[START OF DATA SHOWN]

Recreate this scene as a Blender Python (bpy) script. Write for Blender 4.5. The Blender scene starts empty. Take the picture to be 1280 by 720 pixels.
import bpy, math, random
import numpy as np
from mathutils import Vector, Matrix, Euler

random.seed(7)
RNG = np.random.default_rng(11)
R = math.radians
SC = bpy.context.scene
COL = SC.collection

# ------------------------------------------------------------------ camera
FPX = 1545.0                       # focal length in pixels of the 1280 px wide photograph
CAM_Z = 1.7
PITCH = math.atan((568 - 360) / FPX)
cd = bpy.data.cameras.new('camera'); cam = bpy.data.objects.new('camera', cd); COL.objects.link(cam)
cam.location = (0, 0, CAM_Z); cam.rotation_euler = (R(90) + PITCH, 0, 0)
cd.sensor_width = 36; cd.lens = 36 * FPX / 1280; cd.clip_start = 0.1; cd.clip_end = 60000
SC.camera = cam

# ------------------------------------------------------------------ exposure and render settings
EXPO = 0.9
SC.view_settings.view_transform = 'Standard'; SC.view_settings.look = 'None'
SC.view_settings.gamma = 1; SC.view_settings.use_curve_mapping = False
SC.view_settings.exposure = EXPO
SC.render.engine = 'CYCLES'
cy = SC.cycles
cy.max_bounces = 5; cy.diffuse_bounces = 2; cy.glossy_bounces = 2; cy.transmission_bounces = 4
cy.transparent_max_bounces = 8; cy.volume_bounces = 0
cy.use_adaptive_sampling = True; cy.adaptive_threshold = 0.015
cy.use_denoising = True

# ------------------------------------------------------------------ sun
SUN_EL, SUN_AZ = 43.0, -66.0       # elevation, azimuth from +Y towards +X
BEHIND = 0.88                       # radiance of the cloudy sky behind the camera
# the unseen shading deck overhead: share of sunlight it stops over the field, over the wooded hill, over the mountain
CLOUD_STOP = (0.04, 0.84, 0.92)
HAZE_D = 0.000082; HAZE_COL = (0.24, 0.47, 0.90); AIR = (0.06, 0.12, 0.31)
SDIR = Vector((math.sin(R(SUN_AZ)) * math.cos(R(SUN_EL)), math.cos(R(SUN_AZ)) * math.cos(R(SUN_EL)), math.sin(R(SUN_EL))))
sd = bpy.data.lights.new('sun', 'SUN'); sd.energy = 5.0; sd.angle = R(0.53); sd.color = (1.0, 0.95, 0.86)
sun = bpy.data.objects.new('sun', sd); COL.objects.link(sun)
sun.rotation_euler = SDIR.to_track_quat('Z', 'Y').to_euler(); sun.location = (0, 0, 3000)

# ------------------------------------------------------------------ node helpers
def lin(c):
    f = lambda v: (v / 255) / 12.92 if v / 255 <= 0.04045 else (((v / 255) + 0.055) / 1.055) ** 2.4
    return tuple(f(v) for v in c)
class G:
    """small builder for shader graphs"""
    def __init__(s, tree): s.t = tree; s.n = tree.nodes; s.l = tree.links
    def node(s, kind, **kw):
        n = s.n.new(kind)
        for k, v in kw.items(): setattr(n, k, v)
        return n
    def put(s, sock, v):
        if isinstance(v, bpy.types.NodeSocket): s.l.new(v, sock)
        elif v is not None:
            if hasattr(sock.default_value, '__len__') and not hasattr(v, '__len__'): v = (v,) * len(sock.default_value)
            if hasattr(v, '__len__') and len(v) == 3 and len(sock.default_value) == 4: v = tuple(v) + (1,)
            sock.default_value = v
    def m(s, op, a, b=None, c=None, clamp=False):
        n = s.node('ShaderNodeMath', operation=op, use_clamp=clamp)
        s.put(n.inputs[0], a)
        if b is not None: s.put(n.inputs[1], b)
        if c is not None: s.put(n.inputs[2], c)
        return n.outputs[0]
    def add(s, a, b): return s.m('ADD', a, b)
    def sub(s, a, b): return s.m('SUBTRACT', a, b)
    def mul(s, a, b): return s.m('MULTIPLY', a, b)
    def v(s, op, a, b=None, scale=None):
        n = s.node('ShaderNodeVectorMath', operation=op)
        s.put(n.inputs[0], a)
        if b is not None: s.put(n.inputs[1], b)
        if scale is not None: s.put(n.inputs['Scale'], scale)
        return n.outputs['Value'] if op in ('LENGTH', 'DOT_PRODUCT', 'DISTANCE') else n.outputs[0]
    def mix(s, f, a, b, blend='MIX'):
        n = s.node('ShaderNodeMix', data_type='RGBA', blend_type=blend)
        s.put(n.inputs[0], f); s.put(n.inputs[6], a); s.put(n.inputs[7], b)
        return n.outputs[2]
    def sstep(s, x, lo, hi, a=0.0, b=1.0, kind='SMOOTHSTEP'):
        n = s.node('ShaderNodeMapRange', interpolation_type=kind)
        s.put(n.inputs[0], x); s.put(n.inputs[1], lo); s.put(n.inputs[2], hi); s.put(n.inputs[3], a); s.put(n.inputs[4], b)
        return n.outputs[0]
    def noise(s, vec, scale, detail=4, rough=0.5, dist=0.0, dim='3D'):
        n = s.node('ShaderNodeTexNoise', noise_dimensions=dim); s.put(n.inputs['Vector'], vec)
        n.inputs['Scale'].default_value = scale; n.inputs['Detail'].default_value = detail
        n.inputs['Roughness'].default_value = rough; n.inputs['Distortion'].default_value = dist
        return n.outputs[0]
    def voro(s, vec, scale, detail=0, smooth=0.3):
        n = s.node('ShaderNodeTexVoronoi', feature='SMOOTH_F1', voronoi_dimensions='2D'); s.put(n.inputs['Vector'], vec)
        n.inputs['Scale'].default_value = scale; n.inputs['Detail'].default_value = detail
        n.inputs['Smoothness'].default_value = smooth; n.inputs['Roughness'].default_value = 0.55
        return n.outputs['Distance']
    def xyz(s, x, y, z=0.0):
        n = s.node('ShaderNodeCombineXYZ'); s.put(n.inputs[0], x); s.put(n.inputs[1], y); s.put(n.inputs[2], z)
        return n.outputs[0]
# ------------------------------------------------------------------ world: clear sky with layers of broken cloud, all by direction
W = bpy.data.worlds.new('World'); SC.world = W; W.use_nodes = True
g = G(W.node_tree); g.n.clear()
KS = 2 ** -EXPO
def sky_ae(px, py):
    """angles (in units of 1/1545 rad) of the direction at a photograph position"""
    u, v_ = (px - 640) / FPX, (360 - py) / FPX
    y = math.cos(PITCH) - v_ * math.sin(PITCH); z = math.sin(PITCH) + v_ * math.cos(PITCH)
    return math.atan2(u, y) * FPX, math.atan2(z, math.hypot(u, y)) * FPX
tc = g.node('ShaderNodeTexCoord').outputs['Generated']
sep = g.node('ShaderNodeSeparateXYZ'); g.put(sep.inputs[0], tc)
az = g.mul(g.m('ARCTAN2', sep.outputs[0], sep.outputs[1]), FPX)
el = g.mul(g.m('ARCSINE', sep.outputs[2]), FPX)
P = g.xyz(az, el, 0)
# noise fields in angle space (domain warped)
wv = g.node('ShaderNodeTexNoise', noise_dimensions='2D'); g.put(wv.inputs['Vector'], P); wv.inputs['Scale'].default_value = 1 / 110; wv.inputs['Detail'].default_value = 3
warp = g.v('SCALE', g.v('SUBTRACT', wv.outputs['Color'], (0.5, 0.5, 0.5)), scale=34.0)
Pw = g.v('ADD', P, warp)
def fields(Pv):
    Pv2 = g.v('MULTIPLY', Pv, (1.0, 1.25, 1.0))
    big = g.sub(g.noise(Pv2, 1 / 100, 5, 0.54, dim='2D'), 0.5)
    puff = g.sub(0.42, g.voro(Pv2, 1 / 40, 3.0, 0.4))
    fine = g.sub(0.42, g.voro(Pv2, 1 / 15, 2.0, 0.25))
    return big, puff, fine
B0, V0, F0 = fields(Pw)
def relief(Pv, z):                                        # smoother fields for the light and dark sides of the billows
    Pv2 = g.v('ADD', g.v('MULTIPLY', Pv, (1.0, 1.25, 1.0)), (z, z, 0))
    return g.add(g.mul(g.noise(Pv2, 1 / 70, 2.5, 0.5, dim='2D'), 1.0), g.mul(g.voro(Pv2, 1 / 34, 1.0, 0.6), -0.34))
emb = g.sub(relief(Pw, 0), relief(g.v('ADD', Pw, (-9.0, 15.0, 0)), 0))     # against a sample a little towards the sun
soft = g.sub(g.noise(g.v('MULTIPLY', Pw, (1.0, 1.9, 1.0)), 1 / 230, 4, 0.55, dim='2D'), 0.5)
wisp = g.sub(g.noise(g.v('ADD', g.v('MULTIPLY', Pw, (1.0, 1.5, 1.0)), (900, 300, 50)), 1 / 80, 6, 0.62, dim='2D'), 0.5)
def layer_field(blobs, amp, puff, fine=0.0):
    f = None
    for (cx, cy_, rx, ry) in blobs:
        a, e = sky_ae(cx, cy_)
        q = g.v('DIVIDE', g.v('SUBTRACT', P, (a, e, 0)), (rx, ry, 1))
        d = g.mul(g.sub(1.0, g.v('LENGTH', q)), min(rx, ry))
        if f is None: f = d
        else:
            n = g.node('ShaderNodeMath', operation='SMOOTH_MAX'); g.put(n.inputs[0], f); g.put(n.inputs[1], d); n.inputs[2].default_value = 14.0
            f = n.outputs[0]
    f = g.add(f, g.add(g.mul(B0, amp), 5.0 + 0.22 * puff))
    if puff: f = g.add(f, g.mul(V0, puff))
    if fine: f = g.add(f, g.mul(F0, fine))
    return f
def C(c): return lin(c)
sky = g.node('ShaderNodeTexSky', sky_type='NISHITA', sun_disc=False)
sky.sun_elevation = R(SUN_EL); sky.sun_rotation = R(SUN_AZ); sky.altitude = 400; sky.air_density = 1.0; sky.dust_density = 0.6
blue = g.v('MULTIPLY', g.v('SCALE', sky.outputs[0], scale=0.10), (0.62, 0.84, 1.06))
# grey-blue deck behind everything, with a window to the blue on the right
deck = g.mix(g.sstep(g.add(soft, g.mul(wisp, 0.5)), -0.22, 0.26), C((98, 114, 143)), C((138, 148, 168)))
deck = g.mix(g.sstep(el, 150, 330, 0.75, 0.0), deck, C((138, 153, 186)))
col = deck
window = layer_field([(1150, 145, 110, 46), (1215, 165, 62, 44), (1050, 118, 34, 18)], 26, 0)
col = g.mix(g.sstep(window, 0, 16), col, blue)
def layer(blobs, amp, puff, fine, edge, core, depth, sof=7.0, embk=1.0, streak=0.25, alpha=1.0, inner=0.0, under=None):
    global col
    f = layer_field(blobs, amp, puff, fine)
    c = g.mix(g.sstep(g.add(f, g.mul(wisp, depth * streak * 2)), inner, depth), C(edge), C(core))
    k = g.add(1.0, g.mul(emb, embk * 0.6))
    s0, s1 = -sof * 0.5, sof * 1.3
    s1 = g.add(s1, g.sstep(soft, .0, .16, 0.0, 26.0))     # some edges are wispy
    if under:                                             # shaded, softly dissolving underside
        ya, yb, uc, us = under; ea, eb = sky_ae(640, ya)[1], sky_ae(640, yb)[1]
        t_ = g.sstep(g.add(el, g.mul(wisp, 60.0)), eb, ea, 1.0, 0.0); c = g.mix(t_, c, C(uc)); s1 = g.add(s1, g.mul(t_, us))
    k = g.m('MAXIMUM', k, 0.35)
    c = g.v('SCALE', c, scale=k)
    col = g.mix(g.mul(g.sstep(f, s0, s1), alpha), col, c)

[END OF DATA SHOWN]

From the first line of the data above to the line holding "SC.camera = cam", reproduce each line exactly; emit no other lines.

Recreate this scene as a Blender Python (bpy) script. Write for Blender 4.5. The Blender scene starts empty. Take the picture to be 1280 by 720 pixels.
import bpy, math, random
import numpy as np
from mathutils import Vector, Matrix, Euler

random.seed(7)
RNG = np.random.default_rng(11)
R = math.radians
SC = bpy.context.scene
COL = SC.collection

# ------------------------------------------------------------------ camera
FPX = 1545.0                       # focal length in pixels of the 1280 px wide photograph
CAM_Z = 1.7
PITCH = math.atan((568 - 360) / FPX)
cd = bpy.data.cameras.new('camera'); cam = bpy.data.objects.new('camera', cd); COL.objects.link(cam)
cam.location = (0, 0, CAM_Z); cam.rotation_euler = (R(90) + PITCH, 0, 0)
cd.sensor_width = 36; cd.lens = 36 * FPX / 1280; cd.clip_start = 0.1; cd.clip_end = 60000
SC.camera = cam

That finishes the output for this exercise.